Our exploration so far has been in the familiar flat space of Euclid. But what happens to minimal surfaces when the space itself is curved? The principle of area minimization is so fundamental that it extends seamlessly into the strange and wonderful realms of non-Euclidean geometry.

Imagine stretching a film in hyperbolic space—a world with constant negative curvature, like the surface of a saddle extending in all directions. In this space, we can still define a boundary loop and ask for the surface of least area that it spans. The solution to the Plateau problem still exists, but the resulting shape is molded by the peculiar geometry of its ambient universe. For a simple circular loop in hyperbolic 3-space, the minimal surface it bounds is not a flat disk, but a curved cap whose area depends intimately on the curvature of the space itself. This shows that the concept of a minimal surface is a universal geometric tool, not one confined to our flat-world intuitions.

This power to probe and respond to the geometry of space makes minimal surfaces an indispensable instrument in one of the grandest theories of physics: Einstein's General Theory of Relativity. A cornerstone of modern physics is the Positive Mass Theorem, which states that for an isolated system governed by gravity (like a star, a black hole, or an entire galaxy), the total mass-energy cannot be negative. This seems almost self-evident, but proving it from the formidable equations of Einstein's theory is a monumental challenge.

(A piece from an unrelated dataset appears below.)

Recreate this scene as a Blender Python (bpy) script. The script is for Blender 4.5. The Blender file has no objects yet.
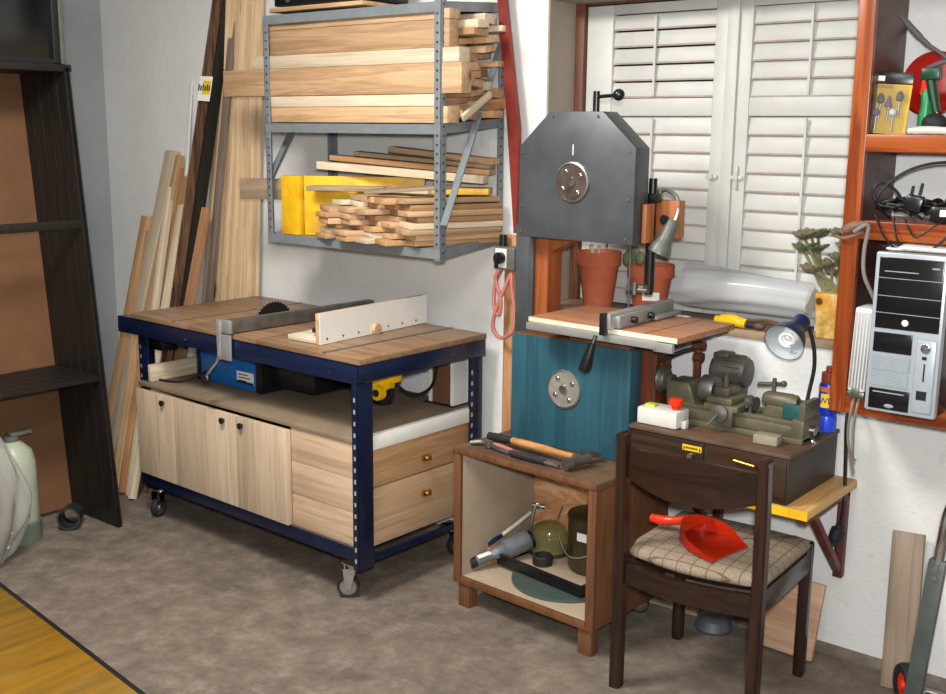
import bpy, bmesh, math, random
from mathutils import Vector, Matrix, Euler
random.seed(7)
SC = bpy.context.scene
COL = SC.collection
PI = math.pi
MATW = {}          # world matrix of every Empty / object made here

# ------------------------------------------------------------------ colours and materials
def lin(h):
    h = h.lstrip('#')
    out = []
    for i in (0, 2, 4):
        c = int(h[i:i + 2], 16) / 255
        out.append(c / 12.92 if c <= .04045 else ((c + .055) / 1.055) ** 2.4)
    return (*out, 1)

class NT:
    def __init__(s, name):
        s.m = bpy.data.materials.new(name); s.m.use_nodes = True
        s.t = s.m.node_tree; s.b = s.t.nodes['Principled BSDF']
    def n(s, typ, **kw):
        x = s.t.nodes.new(typ)
        for k, v in kw.items():
            if k in x.inputs: x.inputs[k].default_value = v
            else: setattr(x, k, v)
        return x
    def l(s, a, b): s.t.links.new(a, b)
    def coords(s, scale=(1, 1, 1), rot=(0, 0, 0), rnd=True):
        tc = s.n('ShaderNodeTexCoord'); mp = s.n('ShaderNodeMapping')
        mp.inputs['Scale'].default_value = scale; mp.inputs['Rotation'].default_value = rot
        if rnd:
            oi = s.n('ShaderNodeObjectInfo'); ad = s.n('ShaderNodeVectorMath', operation='ADD')
            sc = s.n('ShaderNodeMath', operation='MULTIPLY'); sc.inputs[1].default_value = 37.0
            s.l(oi.outputs['Random'], sc.inputs[0]); s.l(tc.outputs['Object'], ad.inputs[0]); s.l(sc.outputs[0], ad.inputs[1])
            s.l(ad.outputs[0], mp.inputs['Vector'])
        else: s.l(tc.outputs['Object'], mp.inputs['Vector'])
        return mp.outputs[0]
    def noise(s, v, scale, detail=4, rough=.6, dist=0):
        x = s.n('ShaderNodeTexNoise'); x.inputs['Scale'].default_value = scale; x.inputs['Detail'].default_value = detail
        x.inputs['Roughness'].default_value = rough; x.inputs['Distortion'].default_value = dist
        s.l(v, x.inputs['Vector']); return x.outputs['Fac']
    def ramp(s, f, stops):
        r = s.n('ShaderNodeValToRGB'); e = r.color_ramp.elements
        while len(e) < len(stops): e.new(.5)
        for el, (p, c) in zip(e, stops): el.position = p; el.color = c if isinstance(c, tuple) else lin(c)
        s.l(f, r.inputs['Fac']); return r.outputs['Color']
    def mix(s, f, a, b, mode='MIX'):
        x = s.n('ShaderNodeMix', data_type='RGBA', blend_type=mode)
        for i, v in ((0, f), (6, a), (7, b)):
            if hasattr(v, 'is_linked') or hasattr(v, 'links'): s.l(v, x.inputs[i])
            else: x.inputs[i].default_value = v
        return x.outputs[2]
    def bump(s, h, strength=.2, dist=.01):
        b = s.n('ShaderNodeBump'); b.inputs['Strength'].default_value = strength; b.inputs['Distance'].default_value = dist
        s.l(h, b.inputs['Height']); s.l(b.outputs[0], s.b.inputs['Normal'])
    def base(s, c):
        if isinstance(c, tuple): s.b.inputs['Base Color'].default_value = c
        else: s.l(c, s.b.inputs['Base Color'])
    def set(s, **k):
        for a, v in k.items(): s.b.inputs[a.replace('_', ' ')].default_value = v
        return s.m

def plain(name, col, rough=.5, metal=0, var=.12, scale=18, bump=0, **k):
    s = NT(name); v = s.coords(); f = s.noise(v, scale, 3)
    c = lin(col); d = tuple(x * (1 - var * 1.6) for x in c[:3]) + (1,); u = tuple(min(1, x * (1 + var)) for x in c[:3]) + (1,)
    s.base(s.ramp(f, [(.3, d), (.7, u)]))
    if bump: s.bump(f, bump, .003)
    return s.set(Roughness=rough, Metallic=metal, **k)

def wood(name, c1, c2, axis='z', scale=9, rough=.6, knots=0, rv=.16, ring=.45, stretch=.05):
    """grain runs along the given local axis"""
    s = NT(name); sc = [scale] * 3; sc['xyz'.index(axis)] = scale * stretch
    v = s.coords(tuple(sc))
    f = s.noise(v, 2.2, 5, .62, ring); g = s.noise(v, 9, 3, .7)
    col = s.ramp(f, [(.28, c1), (.48, c2), (.56, c1), (.74, c2)])
    col = s.mix(.25, col, s.ramp(g, [(.3, (.25, .25, .25, 1)), (.7, (1, 1, 1, 1))]), 'MULTIPLY')
    if knots:
        kv = [scale * .9] * 3; kv['xyz'.index(axis)] = scale * .3
        vo = s.n('ShaderNodeTexVoronoi'); vo.inputs['Scale'].default_value = knots
        s.l(s.coords(tuple(kv)), vo.inputs['Vector'])
        col = s.mix(s.ramp(vo.outputs['Distance'], [(.05, (1, 1, 1, 1)), (.13, (0, 0, 0, 1))]), col, lin('#6b4124'))
    oi = s.n('ShaderNodeObjectInfo'); mr = s.n('ShaderNodeMapRange')
    mr.inputs['To Min'].default_value = 1 - rv; mr.inputs['To Max'].default_value = 1 + rv
    s.l(oi.outputs['Random'], mr.inputs['Value'])
    hs = s.n('ShaderNodeHueSaturation'); s.l(mr.outputs[0], hs.inputs['Value']); s.l(col, hs.inputs['Color'])
    s.base(hs.outputs['Color']); s.bump(f, .12, .004)
    return s.set(Roughness=rough)

M = {}
M['pine_z'] = wood('pine_z', '#a98662', '#c6a27b', 'z', 10, .6, .55)
M['pine_x'] = wood('pine_x', '#a98662', '#c6a27b', 'x', 10, .6, .55)
M['pine_y'] = wood('pine_y', '#a98662', '#c6a27b', 'y', 10, .6, .5)
M['pale_x'] = wood('pale_x', '#cfc0a4', '#e2d7c0', 'x', 10, .65)
M['pale_z'] = wood('pale_z', '#c4b093', '#d6c5aa', 'z', 10, .65)
M['orangepine_z'] = wood('orangepine_z', '#a07049', '#bd8f64', 'z', 9, .5)
M['tan_z'] = wood('tan_z', '#a87d54', '#bd9468', 'z', 5, .65)
M['greywood_x'] = wood('greywood_x', '#8a7a66', '#a89578', 'x', 9, .75)
M['greywood_z'] = wood('greywood_z', '#85735e', '#a08a6c', 'z', 9, .75)
M['door_z'] = wood('door_z', '#b8a187', '#ccb69b', 'z', 8, .55, .5, .05)
M['panel_x'] = wood('panel_x', '#b3967a', '#c8ab8e', 'x', 7, .55, .4, .05)
M['drawer_y'] = wood('drawer_y', '#ad8c69', '#c2a17e', 'y', 7, .55, .45, .06)
M['top_y'] = wood('top_y', '#755942', '#8d6f54', 'x', 9, .4)
M['bstop'] = wood('bstop', '#9b6a4b', '#b6825f', 'x', 22, .4, 0, .03, .2)
M['hardboard'] = plain('hardboard', '#6a472b', .7, var=.1, scale=6)
M['shelfboard'] = plain('shelfboard', '#7f6e58', .75, var=.12, scale=8)
M['stain_dark'] = wood('stain_dark', '#12100d', '#1d1a16', 'z', 10, .5)
M['chairwood'] = wood('chairwood', '#1f120c', '#321d12', 'z', 12, .28)
M['chairwood_x'] = wood('chairwood_x', '#1d110b', '#2e1b11', 'x', 12, .25)
M['standwood'] = wood('standwood', '#5f3d26', '#754b2e', 'z', 14, .5, 0, .05)
M['silltop'] = plain('sill_wood', '#9a8068', .7, var=.25, scale=9)
M['liptone'] = plain('slat_edge', '#a8978a', .8)  # greyish-brown tone of the strip along each louvre slat's lower edge
M['standtop'] = plain('standtop', '#5e4733', .6, var=.25, scale=10)
M['ply_in'] = plain('ply_in', '#a3917a', .7, var=.08, scale=7)
M['pinepink'] = wood('pinepink', '#bd8258', '#e0b285', 'x', 5, .6, 0, .05, 1.4, .2)
M['frameorange'] = wood('frameorange', '#8f4a24', '#a95f34', 'z', 9, .35, 0, .05)
M['postbrown'] = wood('postbrown', '#5a2a16', '#74391f', 'z', 9, .4)
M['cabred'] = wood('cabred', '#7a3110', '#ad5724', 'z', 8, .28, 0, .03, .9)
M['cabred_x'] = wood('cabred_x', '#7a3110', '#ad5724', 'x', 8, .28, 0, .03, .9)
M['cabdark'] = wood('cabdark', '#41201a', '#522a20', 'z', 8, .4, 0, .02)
M['lathecab'] = wood('lathecab', '#24170f', '#3e2918', 'x', 6, .4, 0, .03, 1.)
M['lathecabside'] = plain('lathecabside', '#2b241d', .5, var=.3, scale=5)
M['yellow'] = NT('yellow_paint')
def yellow():
    s = M['yellow']; v = s.coords((4, 1.2, 4)); f = s.noise(v, 4, 4, .6)
    w = s.noise(s.coords(), 3.2, 3, .5)
    c = s.ramp(f, [(.3, '#cf9a10'), (.6, '#e3b41c')])
    s.base(s.mix(s.ramp(w, [(.62, (0, 0, 0, 1)), (.72, (.8, .8, .8, 1))]), c, lin('#b9823f')))
    return s.set(Roughness=.45)
M['yellow'] = yellow()
def yellow_floor():
    s = NT('yellow_shuttering'); v = s.coords((9, .9, 1), rnd=False)
    f = s.noise(v, 2.4, 5, .65, .3); w = s.noise(s.coords((1, 1, 1)), 5, 4, .6)
    c = s.ramp(f, [(.25, '#43310c'), (.42, '#77560f'), (.7, '#94690f')])
    s.base(s.mix(s.ramp(w, [(.55, (0, 0, 0, 1)), (.75, (.55, .55, .55, 1))]), c, lin('#7d6a3a')))
    return s.set(Roughness=.5)
M['yellow_floor'] = yellow_floor()
M['yellow_plastic'] = plain('yellow_plastic', '#eab90c', .4)
M['bluepaint'] = plain('bluepaint', '#0c1732', .3, var=.2)
def scuffed():
    s = NT('bluepaint_scuffed'); v = s.coords((1, 1, 3), rnd=False)
    c = s.ramp(s.noise(v, 14, 3), [(.3, '#0a142c'), (.7, '#101c3c')])
    s.base(s.mix(s.ramp(s.noise(v, 26, 4, .6), [(.69, (0, 0, 0, 1)), (.72, (.8, .8, .8, 1))]), c, lin('#7d8896')))
    return s.set(Roughness=.3)
M['bluepaint_scuffed'] = scuffed()
M['tallpine'] = wood('tallpine', '#c6a680', '#dec29d', 'z', 10, .6, .7, .1)
M['sawblue'] = plain('sawblue', '#0a62ae', .35)
M['rackgrey'] = plain('rackgrey', '#777d80', .42, .1, var=.08)
M['dark'] = plain('dark', '#101010', .5)
M['black'] = plain('black_plastic', '#131315', .3)
M['rubber'] = plain('rubber', '#1c1c1d', .7)
M['drawer_orange'] = wood('drawer_orange', '#a27b52', '#bb9168', 'y', 7, .55, .5, .03)
M['steel'] = plain('steel', '#a6a6a4', .32, .9)
M['steeldull'] = plain('steeldull', '#77766f', .45, .8, var=.2)
M['chrome'] = plain('chrome', '#d2d2d2', .12, 1, var=.03)
M['alu'] = plain('alu', '#a9a9a6', .4, .55, var=.05)
M['housing'] = plain('housing', '#54575a', .42, .35, var=.22, scale=5)
M['teal'] = wood('teal', '#234b57', '#2b5a68', 'z', 7, .42, 0, .02)
M['brass'] = plain('brass', '#b9853a', .25, .9)
M['white_lam'] = plain('white_laminate', '#dedbd2', .35, var=.03)
M['white'] = plain('white_paint', '#d9d9d4', .45, var=.04)
M['whiteplastic'] = plain('whiteplastic', '#d2d0c6', .4, var=.04)
M['shutter'] = plain('shutter_paint', '#c3c3bd', .45, var=.05, scale=7)
M['terracotta'] = plain('terracotta', '#b45d3c', .75, var=.1, scale=12)
M['soil'] = plain('soil', '#33261c', .9)
M['red'] = plain('red_plastic', '#dc3413', .28, var=.04)
M['redsteel'] = plain('redsteel', '#7d2a20', .5, var=.15)
M['bracketred'] = plain('bracketred', '#5f2a1e', .5, var=.2)
M['redcord'] = plain('redcord', '#b56a62', .5)
M['latheolive'] = plain('latheolive', '#635d48', .45, .25, var=.22, scale=12)
M['lathedark'] = plain('lathedark', '#55534a', .45, .3, var=.25, scale=14)
M['rust'] = plain('rust', '#6e3c25', .6, .3, var=.25)
M['lampblue'] = plain('lampblue', '#18284e', .35)
M['lampwhite'] = plain('lampwhite', '#b3b9bc', .4, var=.02)
M['bulb'] = plain('bulbglass', '#f4f4ee', .2, var=.02)
M['canblue'] = plain('canblue', '#1230a8', .3, .1)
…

In a landmark proof, the mathematicians Richard Schoen and Shing-Tung Yau deployed a breathtaking strategy built upon minimal surfaces. The argument is a classic proof by contradiction:

Assume, for a moment, that a universe with negative total mass could exist.
Schoen and Yau showed that this assumption has a purely geometric consequence: it forces the existence of a very special kind of minimal surface within that universe. This surface would be complete (extending infinitely), stable (truly area-minimizing), and smoothly embedded in the fabric of spacetime.
However, they also proved that the existence of such a stable minimal surface is mathematically incompatible with another physical condition of the theorem—that the local matter and energy density (related to the scalar curvature of spacetime) is non-negative everywhere.
This leads to a contradiction. A universe with non-negative local energy density simply cannot host the type of minimal surface that a negative total mass would guarantee. Therefore, the initial assumption must be false, and the total mass of the universe must be non-negative.

In this profound argument, the humble minimal surface, born from observing soap films, becomes a logical scalpel of immense power, used to dissect the fundamental structure of spacetime and affirm a deep truth about gravity and energy.

From the practical algorithms that render digital worlds, to the conserved quantities that reveal nature's symmetries, to the abstract objects that prove theorems about the cosmos, the Plateau problem blossoms from a simple curiosity into a powerful, unifying principle. The quest for the minimal surface is a journey that shows us, at countless levels, that the universe is an expert economist, always seeking the most elegant and efficient solution.